Recorded information —

§ §

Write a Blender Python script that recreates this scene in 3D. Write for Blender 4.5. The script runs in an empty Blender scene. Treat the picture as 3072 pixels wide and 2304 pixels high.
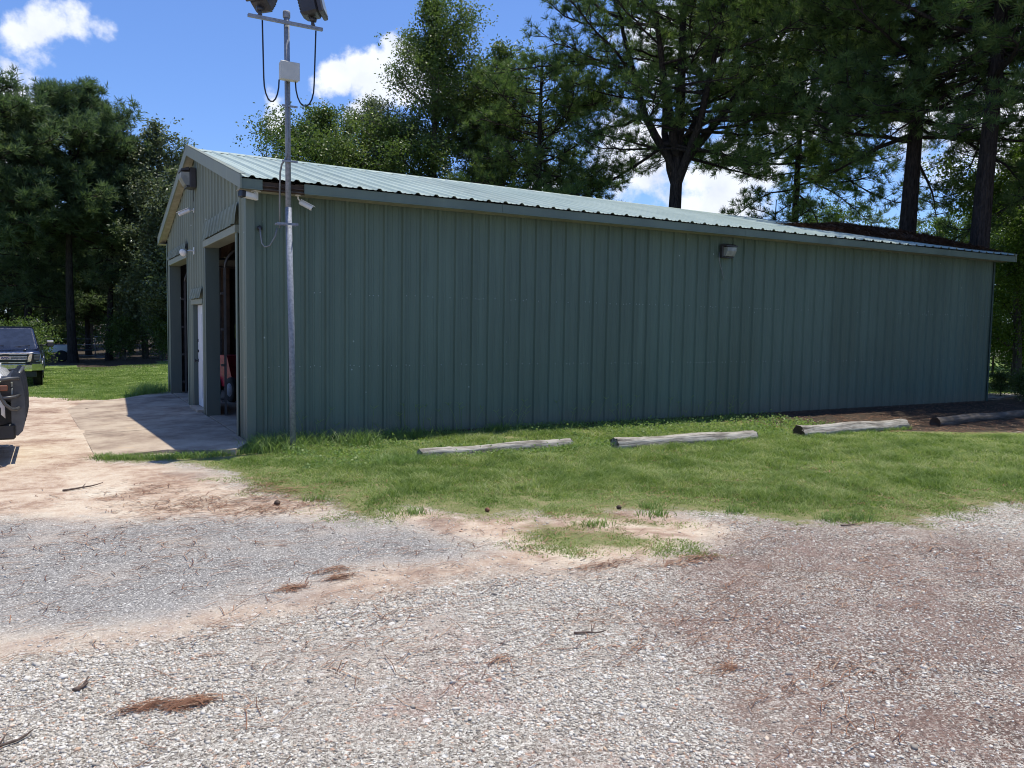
import bpy, math, random
import numpy as np
from mathutils import Matrix, Vector

# ------------------------------------------------------------------ camera, sky, sun, exposure
SC = bpy.context.scene
COL = SC.collection
RNG = np.random.default_rng(7)
random.seed(7)
YAW, PITCH, ROLL, FPX = math.radians(29.676), math.radians(4.141), math.radians(0.937), 2408.0
CAM = Vector((-2.414, -11.875, 1.72))
fw = Vector((math.sin(YAW)*math.cos(PITCH), math.cos(YAW)*math.cos(PITCH), -math.sin(PITCH)))
rt = Vector((math.cos(YAW), -math.sin(YAW), 0))
up = rt.cross(fw)
rt, up = math.cos(ROLL)*rt + math.sin(ROLL)*up, -math.sin(ROLL)*rt + math.cos(ROLL)*up
cd = bpy.data.cameras.new('camera'); cam = bpy.data.objects.new('camera', cd); COL.objects.link(cam)
cam.matrix_world = Matrix(((rt.x, up.x, -fw.x, CAM.x), (rt.y, up.y, -fw.y, CAM.y), (rt.z, up.z, -fw.z, CAM.z), (0, 0, 0, 1)))
cd.sensor_fit = 'HORIZONTAL'; cd.sensor_width = 36.0; cd.lens = FPX/3072*36.0
cd.clip_start = 0.05; cd.clip_end = 3000
SC.camera = cam

SUNV = Vector((0.212, 0.018, 1.0)).normalized()
world = bpy.data.worlds.new('World'); SC.world = world; world.use_nodes = True
wn, wl = world.node_tree.nodes, world.node_tree.links
wn.clear()
def WN(t, **k):
    n = wn.new(t)
    for a, b in k.items(): setattr(n, a, b)
    return n
wout = WN('ShaderNodeOutputWorld'); wbg = WN('ShaderNodeBackground')
sky = WN('ShaderNodeTexSky', sky_type='NISHITA', sun_disc=False)
sky.sun_elevation = math.asin(SUNV.z); sky.sun_rotation = math.atan2(SUNV.x, SUNV.y)
sky.altitude = 100; sky.air_density = 1.0; sky.dust_density = 0.6; sky.ozone_density = 3.0
tint = WN('ShaderNodeMix', data_type='RGBA', blend_type='MULTIPLY'); tint.inputs[0].default_value = 1.0
tint.inputs[7].default_value = (0.78, 0.97, 1.34, 1)
wl.new(sky.outputs[0], tint.inputs[6])
tc = WN('ShaderNodeTexCoord')
def cloud_dir(px, py):
    d = fw + rt*((px-1536)/FPX) - up*((py-1152)/FPX); return d.normalized()
warp = WN('ShaderNodeTexNoise'); warp.inputs['Scale'].default_value = 9; warp.inputs['Detail'].default_value = 6
wl.new(tc.outputs['Generated'], warp.inputs['Vector'])
wsub = WN('ShaderNodeVectorMath', operation='SUBTRACT'); wl.new(warp.outputs['Color'], wsub.inputs[0]); wsub.inputs[1].default_value = (.5, .5, .5)
wsc = WN('ShaderNodeVectorMath', operation='SCALE'); wl.new(wsub.outputs[0], wsc.inputs[0]); wsc.inputs['Scale'].default_value = 0.10
wadd = WN('ShaderNodeVectorMath', operation='ADD'); wl.new(tc.outputs['Generated'], wadd.inputs[0]); wl.new(wsc.outputs[0], wadd.inputs[1])
acc = None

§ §

Write out each line of the data that holds the string "scene".

Write a Blender Python script that recreates this scene in 3D. Write for Blender 4.5. The script runs in an empty Blender scene. Treat the picture as 3072 pixels wide and 2304 pixels high.
SC = bpy.context.scene